**Set task:** Read the entries below and pull out each line with the string "pixels".

**Scene modeling code data:**

/---

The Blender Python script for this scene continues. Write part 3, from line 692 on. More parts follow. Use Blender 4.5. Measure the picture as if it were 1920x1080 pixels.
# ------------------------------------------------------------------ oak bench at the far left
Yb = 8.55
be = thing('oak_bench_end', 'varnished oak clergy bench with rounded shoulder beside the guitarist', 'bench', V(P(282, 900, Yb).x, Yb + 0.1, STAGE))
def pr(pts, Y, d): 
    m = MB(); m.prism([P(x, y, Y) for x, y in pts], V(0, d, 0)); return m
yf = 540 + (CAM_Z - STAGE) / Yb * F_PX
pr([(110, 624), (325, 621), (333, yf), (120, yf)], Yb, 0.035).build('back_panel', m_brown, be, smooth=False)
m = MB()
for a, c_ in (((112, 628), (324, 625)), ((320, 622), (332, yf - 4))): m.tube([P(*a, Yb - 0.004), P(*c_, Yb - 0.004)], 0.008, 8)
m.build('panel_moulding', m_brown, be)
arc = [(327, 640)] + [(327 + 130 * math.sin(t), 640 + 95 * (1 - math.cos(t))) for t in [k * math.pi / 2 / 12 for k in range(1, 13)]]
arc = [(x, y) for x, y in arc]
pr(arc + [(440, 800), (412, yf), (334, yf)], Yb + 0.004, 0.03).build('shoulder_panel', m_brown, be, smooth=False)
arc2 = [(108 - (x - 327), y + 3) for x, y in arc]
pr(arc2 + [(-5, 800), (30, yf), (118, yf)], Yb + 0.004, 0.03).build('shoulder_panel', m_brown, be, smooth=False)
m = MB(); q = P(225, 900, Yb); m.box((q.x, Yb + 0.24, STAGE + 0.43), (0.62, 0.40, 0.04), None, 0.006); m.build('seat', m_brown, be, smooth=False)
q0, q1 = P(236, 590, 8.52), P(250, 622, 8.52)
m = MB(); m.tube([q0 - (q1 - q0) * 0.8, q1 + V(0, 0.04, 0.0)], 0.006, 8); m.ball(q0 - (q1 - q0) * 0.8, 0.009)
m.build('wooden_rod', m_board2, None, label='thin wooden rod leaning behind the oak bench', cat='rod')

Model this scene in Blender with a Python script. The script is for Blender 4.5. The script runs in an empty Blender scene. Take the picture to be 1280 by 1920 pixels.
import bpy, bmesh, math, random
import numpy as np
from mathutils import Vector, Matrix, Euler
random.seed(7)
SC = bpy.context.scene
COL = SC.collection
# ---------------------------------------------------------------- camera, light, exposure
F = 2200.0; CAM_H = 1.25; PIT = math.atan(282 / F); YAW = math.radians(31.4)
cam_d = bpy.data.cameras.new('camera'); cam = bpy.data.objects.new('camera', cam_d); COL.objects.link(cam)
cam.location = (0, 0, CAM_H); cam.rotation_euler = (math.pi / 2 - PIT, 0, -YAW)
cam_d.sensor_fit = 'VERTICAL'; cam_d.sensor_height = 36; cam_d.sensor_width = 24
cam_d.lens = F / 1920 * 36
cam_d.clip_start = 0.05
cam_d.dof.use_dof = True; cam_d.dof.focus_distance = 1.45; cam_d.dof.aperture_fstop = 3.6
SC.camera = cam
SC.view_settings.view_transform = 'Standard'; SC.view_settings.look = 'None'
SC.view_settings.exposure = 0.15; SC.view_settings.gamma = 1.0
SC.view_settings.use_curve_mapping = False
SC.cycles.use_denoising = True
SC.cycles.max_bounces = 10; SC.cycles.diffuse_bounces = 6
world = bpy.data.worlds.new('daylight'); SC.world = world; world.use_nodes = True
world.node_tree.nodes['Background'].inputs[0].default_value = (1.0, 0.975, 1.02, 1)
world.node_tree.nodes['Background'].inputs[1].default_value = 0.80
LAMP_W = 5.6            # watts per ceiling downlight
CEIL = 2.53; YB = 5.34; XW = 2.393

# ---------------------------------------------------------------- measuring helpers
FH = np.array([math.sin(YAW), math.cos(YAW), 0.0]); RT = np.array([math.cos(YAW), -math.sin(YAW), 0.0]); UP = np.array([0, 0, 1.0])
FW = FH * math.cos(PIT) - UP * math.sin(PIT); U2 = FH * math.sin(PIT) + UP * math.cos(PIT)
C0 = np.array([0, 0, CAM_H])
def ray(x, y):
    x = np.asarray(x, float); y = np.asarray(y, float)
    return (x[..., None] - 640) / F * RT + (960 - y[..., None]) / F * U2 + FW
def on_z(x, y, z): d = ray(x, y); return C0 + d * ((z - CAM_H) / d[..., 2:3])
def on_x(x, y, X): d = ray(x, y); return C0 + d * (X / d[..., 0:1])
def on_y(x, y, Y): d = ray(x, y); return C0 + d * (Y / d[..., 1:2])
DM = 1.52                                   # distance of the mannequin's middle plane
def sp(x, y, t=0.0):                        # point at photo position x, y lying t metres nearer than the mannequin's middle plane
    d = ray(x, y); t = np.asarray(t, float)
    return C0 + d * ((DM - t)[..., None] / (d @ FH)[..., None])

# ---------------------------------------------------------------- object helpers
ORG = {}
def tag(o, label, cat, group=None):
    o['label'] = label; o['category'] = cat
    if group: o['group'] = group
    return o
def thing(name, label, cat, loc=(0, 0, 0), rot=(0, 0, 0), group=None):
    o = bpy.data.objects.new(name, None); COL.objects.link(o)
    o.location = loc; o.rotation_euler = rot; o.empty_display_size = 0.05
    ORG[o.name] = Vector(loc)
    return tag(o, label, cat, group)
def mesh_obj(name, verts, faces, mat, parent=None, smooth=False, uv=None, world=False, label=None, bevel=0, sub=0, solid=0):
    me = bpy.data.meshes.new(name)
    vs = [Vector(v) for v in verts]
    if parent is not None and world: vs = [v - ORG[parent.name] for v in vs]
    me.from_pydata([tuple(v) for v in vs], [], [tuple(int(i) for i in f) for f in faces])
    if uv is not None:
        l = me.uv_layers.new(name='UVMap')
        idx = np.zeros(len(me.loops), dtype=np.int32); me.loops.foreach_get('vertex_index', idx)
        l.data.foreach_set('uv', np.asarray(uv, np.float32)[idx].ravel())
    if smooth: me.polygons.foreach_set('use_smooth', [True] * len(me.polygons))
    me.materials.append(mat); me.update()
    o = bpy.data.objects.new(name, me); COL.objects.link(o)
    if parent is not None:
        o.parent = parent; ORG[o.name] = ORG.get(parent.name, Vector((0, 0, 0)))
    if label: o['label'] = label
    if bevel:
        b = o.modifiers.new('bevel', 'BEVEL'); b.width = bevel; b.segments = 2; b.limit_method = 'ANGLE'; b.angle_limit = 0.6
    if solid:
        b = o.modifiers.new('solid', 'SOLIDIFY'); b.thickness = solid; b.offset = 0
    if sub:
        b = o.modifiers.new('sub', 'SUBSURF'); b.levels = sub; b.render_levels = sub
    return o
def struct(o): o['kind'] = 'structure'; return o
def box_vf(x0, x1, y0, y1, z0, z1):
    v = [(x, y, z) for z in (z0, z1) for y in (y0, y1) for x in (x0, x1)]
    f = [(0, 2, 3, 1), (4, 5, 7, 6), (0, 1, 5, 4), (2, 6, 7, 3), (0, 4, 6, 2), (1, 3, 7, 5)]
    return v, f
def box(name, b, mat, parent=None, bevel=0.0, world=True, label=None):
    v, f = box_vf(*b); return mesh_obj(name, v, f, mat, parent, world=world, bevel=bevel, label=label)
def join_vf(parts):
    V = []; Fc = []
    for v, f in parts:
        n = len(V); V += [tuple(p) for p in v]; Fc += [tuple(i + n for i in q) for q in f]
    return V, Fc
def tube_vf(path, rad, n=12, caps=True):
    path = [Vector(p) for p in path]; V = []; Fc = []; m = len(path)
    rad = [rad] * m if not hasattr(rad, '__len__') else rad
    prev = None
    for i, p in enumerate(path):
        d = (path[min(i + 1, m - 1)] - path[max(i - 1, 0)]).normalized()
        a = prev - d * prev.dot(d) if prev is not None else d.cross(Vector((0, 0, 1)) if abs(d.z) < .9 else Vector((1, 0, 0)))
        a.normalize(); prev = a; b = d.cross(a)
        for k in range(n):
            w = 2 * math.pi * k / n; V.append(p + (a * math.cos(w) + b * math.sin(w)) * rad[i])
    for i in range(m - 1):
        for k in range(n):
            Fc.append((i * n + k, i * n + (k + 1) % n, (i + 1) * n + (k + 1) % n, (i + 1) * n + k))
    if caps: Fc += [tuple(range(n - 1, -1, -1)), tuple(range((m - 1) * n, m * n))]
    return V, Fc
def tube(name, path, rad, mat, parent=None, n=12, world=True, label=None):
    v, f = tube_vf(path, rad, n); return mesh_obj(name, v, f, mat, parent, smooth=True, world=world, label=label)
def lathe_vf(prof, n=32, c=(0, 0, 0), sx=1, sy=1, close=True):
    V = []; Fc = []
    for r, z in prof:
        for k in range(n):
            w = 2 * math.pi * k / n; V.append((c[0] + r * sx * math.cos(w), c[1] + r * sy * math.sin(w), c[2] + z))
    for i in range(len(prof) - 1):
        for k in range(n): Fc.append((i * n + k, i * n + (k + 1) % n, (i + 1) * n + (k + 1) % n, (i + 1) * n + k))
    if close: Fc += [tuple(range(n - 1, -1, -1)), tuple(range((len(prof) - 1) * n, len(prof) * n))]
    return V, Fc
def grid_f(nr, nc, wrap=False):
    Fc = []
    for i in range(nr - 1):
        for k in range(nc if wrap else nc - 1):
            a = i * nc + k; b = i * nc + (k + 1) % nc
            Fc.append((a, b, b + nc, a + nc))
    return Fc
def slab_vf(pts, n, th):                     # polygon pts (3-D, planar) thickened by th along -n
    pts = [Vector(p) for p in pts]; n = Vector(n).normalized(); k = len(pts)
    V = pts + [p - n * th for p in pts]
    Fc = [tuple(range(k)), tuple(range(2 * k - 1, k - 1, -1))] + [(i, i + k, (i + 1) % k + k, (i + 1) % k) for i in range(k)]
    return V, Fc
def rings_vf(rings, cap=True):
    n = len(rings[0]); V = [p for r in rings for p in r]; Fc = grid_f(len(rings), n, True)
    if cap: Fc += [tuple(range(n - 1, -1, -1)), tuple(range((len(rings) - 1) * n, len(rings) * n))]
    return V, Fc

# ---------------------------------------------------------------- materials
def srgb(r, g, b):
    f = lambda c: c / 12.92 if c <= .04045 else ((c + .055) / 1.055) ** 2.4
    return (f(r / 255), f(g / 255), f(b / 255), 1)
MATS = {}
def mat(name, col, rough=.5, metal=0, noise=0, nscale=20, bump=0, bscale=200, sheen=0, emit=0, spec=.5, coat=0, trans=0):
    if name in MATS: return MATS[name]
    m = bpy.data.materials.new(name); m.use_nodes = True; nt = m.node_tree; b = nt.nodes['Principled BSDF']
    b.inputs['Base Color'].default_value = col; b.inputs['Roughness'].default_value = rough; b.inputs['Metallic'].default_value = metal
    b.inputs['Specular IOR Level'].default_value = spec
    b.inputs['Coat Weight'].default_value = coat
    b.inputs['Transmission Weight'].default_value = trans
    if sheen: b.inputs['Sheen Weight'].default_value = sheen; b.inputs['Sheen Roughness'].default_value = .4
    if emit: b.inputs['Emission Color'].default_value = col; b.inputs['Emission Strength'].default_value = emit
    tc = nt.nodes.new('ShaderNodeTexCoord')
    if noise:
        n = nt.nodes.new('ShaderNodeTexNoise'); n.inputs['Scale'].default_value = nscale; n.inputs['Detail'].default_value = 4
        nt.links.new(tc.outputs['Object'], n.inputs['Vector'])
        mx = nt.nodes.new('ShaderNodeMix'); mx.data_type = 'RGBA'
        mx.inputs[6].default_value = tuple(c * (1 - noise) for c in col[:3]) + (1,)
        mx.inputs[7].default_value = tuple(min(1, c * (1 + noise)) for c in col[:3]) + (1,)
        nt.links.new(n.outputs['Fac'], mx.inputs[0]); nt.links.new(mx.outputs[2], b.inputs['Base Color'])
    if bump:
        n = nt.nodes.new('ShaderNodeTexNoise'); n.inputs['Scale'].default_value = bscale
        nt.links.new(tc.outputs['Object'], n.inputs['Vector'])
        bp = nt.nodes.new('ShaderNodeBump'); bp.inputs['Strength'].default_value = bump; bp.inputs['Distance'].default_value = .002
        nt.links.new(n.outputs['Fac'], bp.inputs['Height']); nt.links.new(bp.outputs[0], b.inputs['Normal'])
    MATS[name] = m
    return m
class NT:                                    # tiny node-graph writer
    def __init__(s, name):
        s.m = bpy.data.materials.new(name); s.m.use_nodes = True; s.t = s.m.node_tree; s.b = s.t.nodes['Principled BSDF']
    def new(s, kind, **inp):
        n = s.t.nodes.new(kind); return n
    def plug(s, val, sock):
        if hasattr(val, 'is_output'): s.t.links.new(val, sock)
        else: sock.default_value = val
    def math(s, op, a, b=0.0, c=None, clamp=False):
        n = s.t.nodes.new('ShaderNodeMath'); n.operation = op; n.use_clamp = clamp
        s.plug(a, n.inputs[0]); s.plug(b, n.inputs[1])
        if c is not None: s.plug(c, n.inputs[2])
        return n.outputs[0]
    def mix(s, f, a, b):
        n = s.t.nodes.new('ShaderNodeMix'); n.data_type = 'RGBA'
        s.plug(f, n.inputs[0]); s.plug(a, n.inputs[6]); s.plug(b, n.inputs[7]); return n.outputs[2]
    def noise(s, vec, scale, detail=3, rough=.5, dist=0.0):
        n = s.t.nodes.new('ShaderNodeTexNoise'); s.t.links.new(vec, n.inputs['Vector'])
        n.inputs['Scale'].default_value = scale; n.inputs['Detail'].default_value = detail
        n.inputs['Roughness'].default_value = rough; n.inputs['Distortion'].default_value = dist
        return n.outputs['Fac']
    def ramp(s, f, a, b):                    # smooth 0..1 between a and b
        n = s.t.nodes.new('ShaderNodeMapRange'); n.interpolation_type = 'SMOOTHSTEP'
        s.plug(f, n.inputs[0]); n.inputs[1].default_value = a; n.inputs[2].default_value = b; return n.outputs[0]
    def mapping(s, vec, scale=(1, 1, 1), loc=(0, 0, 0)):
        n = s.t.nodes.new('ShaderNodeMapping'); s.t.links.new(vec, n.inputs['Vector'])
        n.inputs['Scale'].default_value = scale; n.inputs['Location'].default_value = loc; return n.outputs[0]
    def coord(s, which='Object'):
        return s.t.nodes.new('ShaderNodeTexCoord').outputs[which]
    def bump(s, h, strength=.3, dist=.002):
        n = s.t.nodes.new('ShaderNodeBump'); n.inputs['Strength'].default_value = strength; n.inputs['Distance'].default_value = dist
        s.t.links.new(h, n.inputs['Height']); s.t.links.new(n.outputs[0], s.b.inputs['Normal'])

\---

**Task output:**
The Blender Python script for this scene continues. Write part 3, from line 692 on. More parts follow. Use Blender 4.5. Measure the picture as if it were 1920x1080 pixels.
Model this scene in Blender with a Python script. The script is for Blender 4.5. The script runs in an empty Blender scene. Take the picture to be 1280 by 1920 pixels.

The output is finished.